I like your musings on this stuff. Unlike others, I also liked your musings on righteous masculine anger (or similar).

One data point in support of your hypothesis. My father did both. One traditional role, and one stay at home dad. He would recommend the stay at home way every time.

I guess that’s datum then.

Dave
Dave
8 years ago
Reply to  Dave

Of course, he would also preface advice with the catchall to do whatever is the best option as a family.

So I am not a stay at home dad…

lulu
lulu
8 years ago

So maybe we need more women who feel the gender gap more oppressively than others. Or understand why there aren’t more women like this? Personally – I don’t do anywhere near the lioness share of domestic duties, i have never cleaned the dunny in my 20 year relationship (I am women he cleans it). I might cook twice a week, and i don’t do the weekly grocery shopping. I put all laundry away (but he washes, hangs and brings in).. I also returned to full time work (as I was more financially capable) once kid 2 was 11 months old. He stayed home full time with kids, and studied to improve his skills (re training as a 40 year old teacher). He did struggle to return to the workforce, after spending so much time being ignored by mothers groups, and general society as an oddity (often questioned if he was running a business at home, as if managing two boys wasn’t enough?). But maybe this is easier if you are returning to a familiar environment/ previous career?

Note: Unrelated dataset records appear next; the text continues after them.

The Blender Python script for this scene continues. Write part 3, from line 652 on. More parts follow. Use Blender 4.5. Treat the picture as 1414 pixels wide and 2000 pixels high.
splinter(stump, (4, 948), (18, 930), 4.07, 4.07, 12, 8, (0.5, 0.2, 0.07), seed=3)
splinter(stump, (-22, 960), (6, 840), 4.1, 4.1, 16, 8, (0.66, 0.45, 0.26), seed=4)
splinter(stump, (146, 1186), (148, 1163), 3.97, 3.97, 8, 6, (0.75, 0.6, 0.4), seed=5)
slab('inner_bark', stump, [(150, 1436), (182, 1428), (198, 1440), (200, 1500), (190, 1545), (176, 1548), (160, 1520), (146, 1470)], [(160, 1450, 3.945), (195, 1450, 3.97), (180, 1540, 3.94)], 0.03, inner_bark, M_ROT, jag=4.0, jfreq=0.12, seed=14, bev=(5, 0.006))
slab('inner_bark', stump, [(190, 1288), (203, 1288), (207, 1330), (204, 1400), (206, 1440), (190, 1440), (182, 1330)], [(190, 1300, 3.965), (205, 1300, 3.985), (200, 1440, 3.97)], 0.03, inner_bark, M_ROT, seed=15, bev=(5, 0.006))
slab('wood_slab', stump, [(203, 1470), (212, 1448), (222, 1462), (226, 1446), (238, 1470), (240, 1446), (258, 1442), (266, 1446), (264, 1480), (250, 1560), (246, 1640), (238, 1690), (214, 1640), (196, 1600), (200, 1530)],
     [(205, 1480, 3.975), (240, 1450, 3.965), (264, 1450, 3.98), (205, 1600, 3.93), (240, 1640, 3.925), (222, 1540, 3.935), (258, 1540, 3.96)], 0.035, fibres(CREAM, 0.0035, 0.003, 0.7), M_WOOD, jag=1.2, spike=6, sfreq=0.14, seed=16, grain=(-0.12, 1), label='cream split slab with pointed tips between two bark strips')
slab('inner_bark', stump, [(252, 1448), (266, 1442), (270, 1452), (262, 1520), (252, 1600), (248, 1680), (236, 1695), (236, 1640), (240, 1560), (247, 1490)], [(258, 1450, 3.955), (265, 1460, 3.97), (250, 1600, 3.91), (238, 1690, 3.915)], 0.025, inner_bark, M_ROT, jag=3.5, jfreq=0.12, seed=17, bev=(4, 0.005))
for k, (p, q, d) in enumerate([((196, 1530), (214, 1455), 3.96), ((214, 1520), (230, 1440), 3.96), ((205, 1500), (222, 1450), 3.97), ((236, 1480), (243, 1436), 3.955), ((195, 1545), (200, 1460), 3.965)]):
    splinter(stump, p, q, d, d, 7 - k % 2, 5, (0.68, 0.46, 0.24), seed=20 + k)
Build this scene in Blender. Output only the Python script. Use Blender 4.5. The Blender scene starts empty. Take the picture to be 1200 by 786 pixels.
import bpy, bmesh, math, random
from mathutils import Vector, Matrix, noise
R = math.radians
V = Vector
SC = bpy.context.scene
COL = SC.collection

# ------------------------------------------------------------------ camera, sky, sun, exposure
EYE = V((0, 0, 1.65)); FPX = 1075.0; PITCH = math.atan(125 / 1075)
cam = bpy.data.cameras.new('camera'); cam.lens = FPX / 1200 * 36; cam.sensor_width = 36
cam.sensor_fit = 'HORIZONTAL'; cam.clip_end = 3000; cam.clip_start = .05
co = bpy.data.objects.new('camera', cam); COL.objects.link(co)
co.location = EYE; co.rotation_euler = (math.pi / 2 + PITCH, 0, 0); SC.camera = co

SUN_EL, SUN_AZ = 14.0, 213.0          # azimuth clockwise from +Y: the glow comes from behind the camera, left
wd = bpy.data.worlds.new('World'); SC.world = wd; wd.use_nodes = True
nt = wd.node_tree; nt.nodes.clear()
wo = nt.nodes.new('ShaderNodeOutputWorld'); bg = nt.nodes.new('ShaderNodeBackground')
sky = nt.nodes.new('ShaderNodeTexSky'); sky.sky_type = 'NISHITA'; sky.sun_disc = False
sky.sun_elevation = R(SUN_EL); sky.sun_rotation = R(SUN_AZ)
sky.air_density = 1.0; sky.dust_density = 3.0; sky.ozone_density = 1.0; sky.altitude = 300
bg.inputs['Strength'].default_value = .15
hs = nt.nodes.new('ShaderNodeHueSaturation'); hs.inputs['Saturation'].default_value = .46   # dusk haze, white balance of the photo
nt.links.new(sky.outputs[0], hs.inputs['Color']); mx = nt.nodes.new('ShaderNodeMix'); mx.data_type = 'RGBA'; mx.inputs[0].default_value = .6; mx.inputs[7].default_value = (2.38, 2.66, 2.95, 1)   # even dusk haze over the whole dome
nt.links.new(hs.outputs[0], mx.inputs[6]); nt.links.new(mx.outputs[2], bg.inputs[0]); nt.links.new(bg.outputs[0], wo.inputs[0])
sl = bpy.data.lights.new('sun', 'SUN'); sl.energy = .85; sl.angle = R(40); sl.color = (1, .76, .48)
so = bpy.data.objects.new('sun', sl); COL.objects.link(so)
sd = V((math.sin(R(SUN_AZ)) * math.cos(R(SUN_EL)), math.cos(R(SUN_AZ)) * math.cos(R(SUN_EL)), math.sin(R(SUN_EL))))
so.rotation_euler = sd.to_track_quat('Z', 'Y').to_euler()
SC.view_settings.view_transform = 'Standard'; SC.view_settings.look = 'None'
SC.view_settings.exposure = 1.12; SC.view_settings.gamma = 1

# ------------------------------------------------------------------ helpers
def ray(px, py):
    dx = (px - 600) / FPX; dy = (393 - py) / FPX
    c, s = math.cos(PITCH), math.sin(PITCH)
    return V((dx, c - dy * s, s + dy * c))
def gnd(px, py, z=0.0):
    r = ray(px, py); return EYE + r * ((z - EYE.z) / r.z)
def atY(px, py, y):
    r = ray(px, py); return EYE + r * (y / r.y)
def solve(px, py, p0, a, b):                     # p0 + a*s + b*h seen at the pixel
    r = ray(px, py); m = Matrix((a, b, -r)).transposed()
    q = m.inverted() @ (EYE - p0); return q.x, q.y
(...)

I also much prefer to mow the lawns than clean the kitchen. But then i was raised rebelling against the gender stereo type of post war migrant parents. What i hope this means is our two sons will understand that there are no such things as gender roles – and that either parent is capable of looking after family, earning an income and doing domestic tasks. We now share the variety of roles we all play (except cleaning the dunny which with 3 males in the house i am never going to do!) Maybe its society that doesn’t value parenting as a valid thing?

Sancho
Sancho
8 years ago

The lion’s share is all of, not most of.

That bit of pedantry is all I have to add.

Richard Castles
Richard Castles
8 years ago

Either way, shouldn’t it be “lioness’s”? Pedantry is hard-wired in my brain as a means of avoiding engaging with the thought-provoking substance of the article. Different from Abbott’s infamous quote, in that you are talking choice and preferences rather than capability.

Z.
Z.
8 years ago

I think you’re onto something there with the perspective that parenting provides on the importance of $0.05 profit per widget. But I wonder the relevance of this insight to Annabel’s post. Being an elected member engaged in heady affairs of state should provide greater scope, satisfaction and pull factor than the widget business, no?

Or perhaps at the Ministerial level that’s the case. But the indeterminate detention of careerbuilding years as as an opposition backbench MP to get there, are a bridge too far for many people (some men, more women) with both a) young children and b) their heads screwed on right.